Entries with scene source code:
>> Start
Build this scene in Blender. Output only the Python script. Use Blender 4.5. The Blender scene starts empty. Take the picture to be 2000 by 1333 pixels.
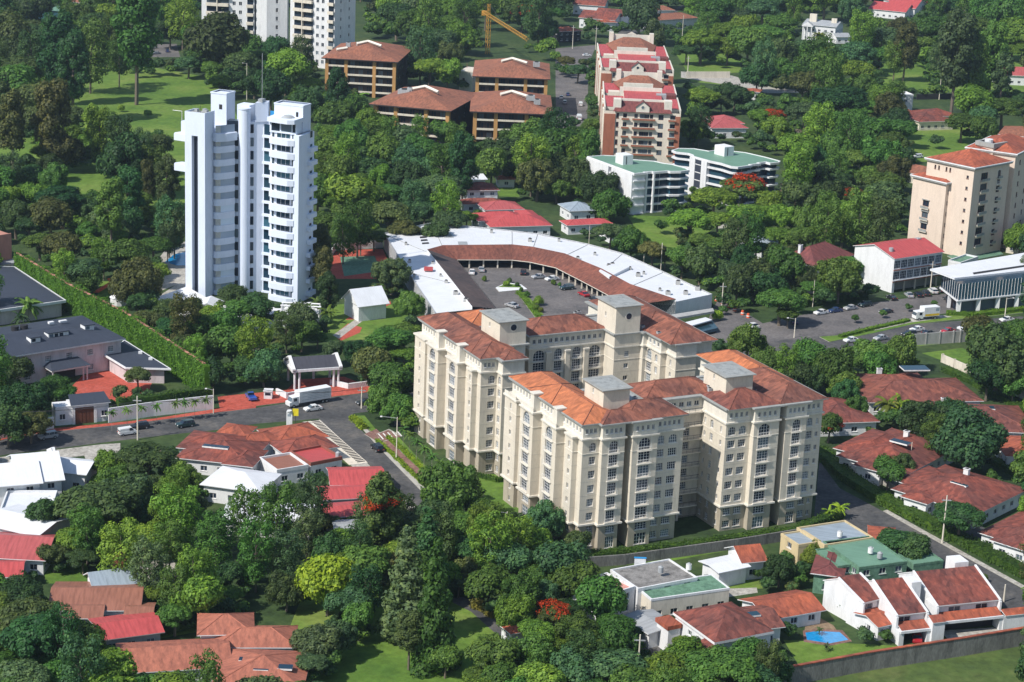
import bpy, math, random
from math import sin, cos, pi, radians, hypot, atan2, degrees, sqrt
import numpy as np

# ------------------------------------------------------------------ camera, light
SC = bpy.context.scene
COL = SC.collection
FPX, PITCH, ROLL, CAMH = 4000.0, radians(16.5), radians(2.4), 160.0
_c, _s = cos(ROLL), sin(ROLL)

def G(px, py, z=0.0):
    """metres on the level z for a point read off the photograph (camera calibrated from building edges)"""
    u, v = px - 1000, py - 666.5
    u0, v0 = u * _c + v * _s, -u * _s + v * _c
    dx, dy, dz = u0, FPX * cos(PITCH) - v0 * sin(PITCH), -FPX * sin(PITCH) - v0 * cos(PITCH)
    t = (z - CAMH) / dz
    return (dx * t, dy * t)

cam = bpy.data.cameras.new('camera'); cam_o = bpy.data.objects.new('camera', cam); COL.objects.link(cam_o)
cam.sensor_width = 36.0; cam.lens = 36.0 * FPX / 2000.0
cam.clip_start = 1.0; cam.clip_end = 20000.0
from mathutils import Matrix, Vector
R0 = Vector((1, 0, 0)); U0 = Vector((0, sin(PITCH), cos(PITCH))); F0 = Vector((0, cos(PITCH), -sin(PITCH)))
rx = R0 * _c + U0 * _s; ux = -R0 * _s + U0 * _c
m = Matrix((rx, ux, -F0)).transposed().to_4x4(); m.translation = Vector((0, 0, CAMH))
cam_o.matrix_world = m
SC.camera = cam_o

SUN_AZ, SUN_EL = 38.0, 46.0          # from the left, this many degrees towards the viewer; height above the horizon
sd = Vector((-cos(radians(SUN_AZ)) * cos(radians(SUN_EL)), -sin(radians(SUN_AZ)) * cos(radians(SUN_EL)), sin(radians(SUN_EL))))
W = bpy.data.worlds.new('World'); SC.world = W; W.use_nodes = True
nt = W.node_tree; bg = nt.nodes['Background']
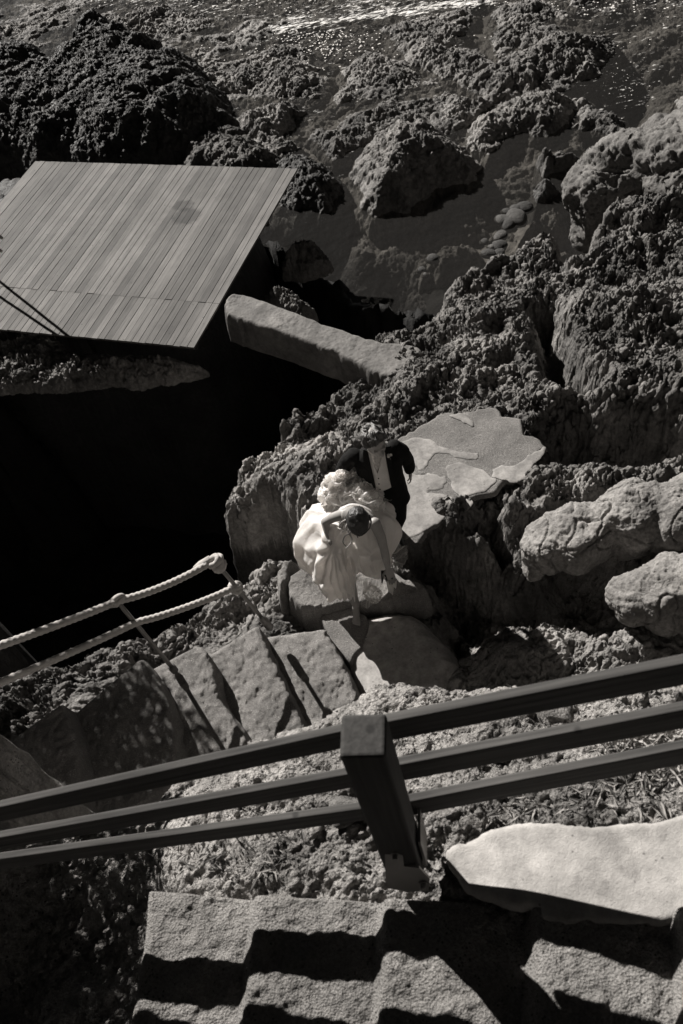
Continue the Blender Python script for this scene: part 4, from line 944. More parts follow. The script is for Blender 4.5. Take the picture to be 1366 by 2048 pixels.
# ------------------------------------------------------------ people
def _frame(d):
    d = d.normalized(); u_ = d.orthogonal().normalized(); return d, u_, d.cross(u_)
def capsule(bm, a, b, ra, rb, n=16):
    a = Vector(a); b = Vector(b); d, u_, w_ = _frame(b-a); rings = []
    L = (b-a).length
    prof = [(-ra*math.cos(t), ra*math.sin(t)) for t in (0.25, .6, 1.0, 1.3)]+[(L*k/4, ra+(rb-ra)*k/4) for k in range(5)]+[(L+rb*math.sin(t), rb*math.cos(t)) for t in (.3, .6, 1.0, 1.32)]
    for s_, r in prof:
        rings.append([bm.verts.new(a+d*s_+(u_*math.cos(2*math.pi*k/n)+w_*math.sin(2*math.pi*k/n))*r) for k in range(n)])
    for i in range(len(rings)-1):
        for k in range(n): bm.faces.new((rings[i][k], rings[i][(k+1) % n], rings[i+1][(k+1) % n], rings[i+1][k]))
    bm.faces.new(rings[0][::-1]); bm.faces.new(rings[-1])
def chain(bm, pts):
    for (a, ra), (b, rb) in zip(pts, pts[1:]): capsule(bm, a, b, ra, rb)
def ellipsoid(bm, c, M3, rad, sub=3):
    r = bmesh.ops.create_icosphere(bm, subdivisions=sub, radius=1)
    for v_ in r['verts']: v_.co = Vector(c)+M3 @ Vector((v_.co.x*rad[0], v_.co.y*rad[1], v_.co.z*rad[2]))
def loft(bm, rings, close=True):
    R_ = [[bm.verts.new(p) for p in r] for r in rings]; n = len(R_[0])
    for i in range(len(R_)-1):
        for k in range(n): bm.faces.new((R_[i][k], R_[i][(k+1) % n], R_[i+1][(k+1) % n], R_[i+1][k]))
    if close: bm.faces.new(R_[0][::-1]); bm.faces.new(R_[-1])
def ell_ring(c, rx, fy, a, b, n=28, sq=2.3):
    """ring about c in the plane of side vector rx and forward vector fy"""
    out = []
    for k in range(n):
        t = 2*math.pi*k/n; cx_, sx_ = math.cos(t), math.sin(t)
        out.append(Vector(c)+rx*(a*math.copysign(abs(cx_)**(2/sq), cx_))+fy*(b*math.copysign(abs(sx_)**(2/sq), sx_)))
    return out
def solid(name, bm, mat, parent, voxel=.006, smooth=3, loc=None):
    bmesh.ops.recalc_face_normals(bm, faces=bm.faces[:])
    if loc is not None:
        for v_ in bm.verts: v_.co -= Vector(loc)
    o = bm_obj(name, bm, mat, parent, smooth=True)
    if loc is not None: o.location = loc
    r = o.modifiers.new('remesh', 'REMESH'); r.mode = 'VOXEL'; r.voxel_size = voxel; r.use_smooth_shade = True
    if smooth: q = o.modifiers.new('smooth', 'SMOOTH'); q.iterations = smooth; q.factor = .5
    return o
def head(bm, c, M3, s_=1.0):
    """face looks along local -Y, up +Z; c is the middle of the skull"""
    c = Vector(c); E = lambda p, r, sub=3: ellipsoid(bm, c+M3 @ (Vector(p)*s_), M3, [q*s_ for q in r], sub)
    E((0, .012, .025), (.074, .094, .088)); E((0, -.015, -.03), (.064, .075, .07)); E((0, -.045, -.075), (.042, .040, .036)); E((0, -.03, -.055), (.055, .05, .04))
    capsule(bm, c+M3 @ Vector((0, -.088, .005))*s_, c+M3 @ Vector((0, -.108, -.030))*s_, .007*s_, .012*s_)     # nose
    E((-.024, -.083, .018), (.022, .014, .008), 2); E((.024, -.083, .018), (.022, .014, .008), 2)                # brow
    E((0, -.088, -.056), (.021, .010, .009), 2)                                                                 # mouth
    for q in (-1, 1): E((q*.077, .012, -.008), (.010, .020, .031), 2)                                            # ears
def hand(bm, wrist, d, side, palm, s_=1.0, curl=.9):
    """palm runs along d, thumb leaves on the side vector, fingers bend towards palm"""
    d = Vector(d).normalized(); side = (Vector(side)-d*Vector(side).dot(d)).normalized(); palm = (Vector(palm)-d*Vector(palm).dot(d)-side*Vector(palm).dot(side)).normalized()
    w_ = Vector(wrist)
    M3 = Matrix((side, palm, d)).transposed()
    ellipsoid(bm, w_+d*.045*s_, M3, (.040*s_, .016*s_, .052*s_)); capsule(bm, w_-d*.03, w_+d*.02, .024*s_, .026*s_)
    for i, (o_, L) in enumerate(((.030, .070), (.010, .078), (-.010, .073), (-.028, .058))):
        b_ = w_+d*.080*s_+side*o_*s_; dd = d.copy(); p = b_
        for k, f in enumerate((.42, .32, .26)):
            a_ = curl*(.5+.35*k); dd = (dd*math.cos(a_*.5)+palm*math.sin(a_*.5)).normalized(); q = p+dd*L*f*s_; capsule(bm, p, q, (.0092-.0012*k)*s_, (.0085-.0012*k)*s_, 10); p = q
    t0 = w_+d*.025*s_+side*.030*s_; t1 = t0+(d*.5+side*.8+palm*.3).normalized()*.035*s_; t2 = t1+(d*.8+side*.1+palm*.6).normalized()*.030*s_
    capsule(bm, t0, t1, .012*s_, .0105*s_, 10); capsule(bm, t1, t2, .010*s_, .008*s_, 10)
def rotm(yaw, pitch, roll=0):
    return (Matrix.Rotation(yaw, 3, 'Z') @ Matrix.Rotation(pitch, 3, 'X') @ Matrix.Rotation(roll, 3, 'Y'))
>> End
*Given request*
Repeat the listing above from its first line through the line that contains "import numpy as np", both included, and nothing more. Drop the pictures.

*Solution to this problem*
Build this scene in Blender. Output only the Python script. Use Blender 4.5. The Blender scene starts empty. Take the picture to be 2000 by 1333 pixels.
import bpy, math, random
from math import sin, cos, pi, radians, hypot, atan2, degrees, sqrt
import numpy as np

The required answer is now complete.